The DOL found these examples satisfied the salary basis requirement, and the consultants would be considered exempt for purposes of overtime payments It noted the first example involved consistent biweekly payments that did not vary based on the amount of work performed and would not vary based on quality. The DOL had no trouble finding that the single project payment system fit within the salary definition. The second example, while requiring some additional explanation, similarly satisfied the test. Because the employee in the second example was already receiving the $80,000 salary, the additional $6,000 that was paid on the overlapping eight weeks — resulting in an additional $750 in compensation for each of those weeks — was deemed to be “extra” compensation.  DOL regulations permit employers to provide employees with “additional compensation without losing the exemption or violating the salary basis requirement.” Additional or extra compensation can be paid on any basis: flat sum, bonus, or hourly, and can be made for hours “worked beyond the normal work week.”

Finally, the DOL found that the potential fluctuations in the employee’s pay did not disqualify it as a salary. The key to this finding was that the changes would not be so frequent as to create a situation where the biweekly payment was rarely the same. The DOL cited several previous opinions finding that an employer can make changes to an employee’s prospective compensation, under the proper circumstances, and not lose the salary designation.

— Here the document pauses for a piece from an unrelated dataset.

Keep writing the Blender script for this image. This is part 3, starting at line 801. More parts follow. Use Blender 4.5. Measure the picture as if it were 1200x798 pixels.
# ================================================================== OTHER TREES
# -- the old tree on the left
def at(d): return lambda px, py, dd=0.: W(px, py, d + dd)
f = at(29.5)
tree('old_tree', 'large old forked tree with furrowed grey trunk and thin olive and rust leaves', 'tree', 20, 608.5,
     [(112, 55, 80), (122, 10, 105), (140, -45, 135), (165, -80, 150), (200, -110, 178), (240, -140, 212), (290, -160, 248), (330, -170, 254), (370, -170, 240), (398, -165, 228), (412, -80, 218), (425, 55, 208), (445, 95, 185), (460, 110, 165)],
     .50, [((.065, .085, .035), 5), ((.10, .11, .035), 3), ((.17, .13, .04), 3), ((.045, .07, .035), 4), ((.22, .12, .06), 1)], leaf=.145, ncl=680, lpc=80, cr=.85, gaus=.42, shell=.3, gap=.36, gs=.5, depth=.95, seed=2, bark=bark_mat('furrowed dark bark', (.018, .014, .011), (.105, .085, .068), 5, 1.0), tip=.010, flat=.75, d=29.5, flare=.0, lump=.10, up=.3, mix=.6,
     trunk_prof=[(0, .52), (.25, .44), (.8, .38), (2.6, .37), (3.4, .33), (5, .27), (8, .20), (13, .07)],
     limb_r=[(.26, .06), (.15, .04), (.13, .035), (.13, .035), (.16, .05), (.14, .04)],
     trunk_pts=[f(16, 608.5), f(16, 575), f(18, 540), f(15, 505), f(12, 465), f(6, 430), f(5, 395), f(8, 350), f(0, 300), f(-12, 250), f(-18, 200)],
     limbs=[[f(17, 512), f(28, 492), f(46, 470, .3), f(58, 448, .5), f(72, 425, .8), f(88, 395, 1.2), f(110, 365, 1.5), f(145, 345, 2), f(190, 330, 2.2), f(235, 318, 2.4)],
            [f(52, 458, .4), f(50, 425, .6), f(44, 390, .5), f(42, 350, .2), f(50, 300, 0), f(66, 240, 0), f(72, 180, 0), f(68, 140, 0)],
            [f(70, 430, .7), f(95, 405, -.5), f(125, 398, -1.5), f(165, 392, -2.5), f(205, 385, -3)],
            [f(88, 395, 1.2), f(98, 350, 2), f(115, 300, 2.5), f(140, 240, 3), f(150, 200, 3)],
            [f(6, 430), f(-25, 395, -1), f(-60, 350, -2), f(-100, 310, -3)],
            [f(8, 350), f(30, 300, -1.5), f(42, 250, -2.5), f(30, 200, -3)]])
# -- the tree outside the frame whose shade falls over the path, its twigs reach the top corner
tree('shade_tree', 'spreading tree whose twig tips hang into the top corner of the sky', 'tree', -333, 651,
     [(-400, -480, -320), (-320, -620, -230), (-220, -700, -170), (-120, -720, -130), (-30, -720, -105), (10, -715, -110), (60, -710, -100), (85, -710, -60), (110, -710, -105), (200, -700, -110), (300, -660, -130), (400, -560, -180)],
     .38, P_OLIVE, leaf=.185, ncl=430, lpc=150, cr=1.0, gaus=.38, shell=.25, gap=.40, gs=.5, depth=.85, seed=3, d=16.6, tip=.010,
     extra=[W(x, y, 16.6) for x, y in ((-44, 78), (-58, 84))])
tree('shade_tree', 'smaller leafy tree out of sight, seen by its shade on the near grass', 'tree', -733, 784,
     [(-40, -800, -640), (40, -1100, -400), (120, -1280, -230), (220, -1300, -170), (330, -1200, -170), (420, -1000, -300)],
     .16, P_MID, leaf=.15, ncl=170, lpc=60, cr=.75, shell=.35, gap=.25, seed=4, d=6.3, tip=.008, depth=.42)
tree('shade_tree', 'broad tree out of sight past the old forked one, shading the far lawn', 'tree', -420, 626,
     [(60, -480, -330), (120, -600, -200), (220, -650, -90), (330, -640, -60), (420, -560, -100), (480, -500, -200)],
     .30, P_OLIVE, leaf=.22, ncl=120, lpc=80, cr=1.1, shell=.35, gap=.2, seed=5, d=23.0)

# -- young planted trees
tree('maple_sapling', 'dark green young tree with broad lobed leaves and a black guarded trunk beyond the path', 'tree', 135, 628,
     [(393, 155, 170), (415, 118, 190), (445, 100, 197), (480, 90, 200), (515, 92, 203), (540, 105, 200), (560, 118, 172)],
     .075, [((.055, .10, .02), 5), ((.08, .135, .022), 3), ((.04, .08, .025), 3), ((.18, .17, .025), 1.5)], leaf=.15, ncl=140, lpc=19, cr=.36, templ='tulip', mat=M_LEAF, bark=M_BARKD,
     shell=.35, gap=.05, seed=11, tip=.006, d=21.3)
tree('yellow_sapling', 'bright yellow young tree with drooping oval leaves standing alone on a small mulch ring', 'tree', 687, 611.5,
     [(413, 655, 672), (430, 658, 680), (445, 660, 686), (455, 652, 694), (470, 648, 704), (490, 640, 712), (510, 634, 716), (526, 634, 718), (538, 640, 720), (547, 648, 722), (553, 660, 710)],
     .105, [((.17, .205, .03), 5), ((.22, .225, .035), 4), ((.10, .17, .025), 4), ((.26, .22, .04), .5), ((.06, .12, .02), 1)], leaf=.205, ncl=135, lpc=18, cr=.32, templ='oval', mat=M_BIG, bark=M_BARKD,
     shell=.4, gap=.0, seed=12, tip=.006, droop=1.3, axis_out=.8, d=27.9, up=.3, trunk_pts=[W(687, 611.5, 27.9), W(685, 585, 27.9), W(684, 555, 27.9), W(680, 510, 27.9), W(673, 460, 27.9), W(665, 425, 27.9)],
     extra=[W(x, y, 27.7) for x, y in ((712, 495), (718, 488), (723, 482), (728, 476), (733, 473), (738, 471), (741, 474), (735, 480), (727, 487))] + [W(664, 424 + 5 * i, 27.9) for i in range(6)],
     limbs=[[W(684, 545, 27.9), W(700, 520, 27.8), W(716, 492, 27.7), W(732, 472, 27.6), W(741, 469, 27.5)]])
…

These included: (i) allowing an employer to reduce its workweek, and proportionally its employees’ salaries, to four days a week for five weeks per year; (ii) allowing an employer to reduce its employees’ salaries because of a temporary work shortage; and (iii) allowing an employer to prospectively reduce salaries to accommodate business needs, unless it is done so frequently as to become the “functional equivalent of an hourly wage.” The DOL found that the potential contractual renegotiations would not be so frequent as to destroy the compensation’s status as a salary.

As always, employers should be mindful of these, and other, DOL opinions when crafting or reviewing their employee compensation practices.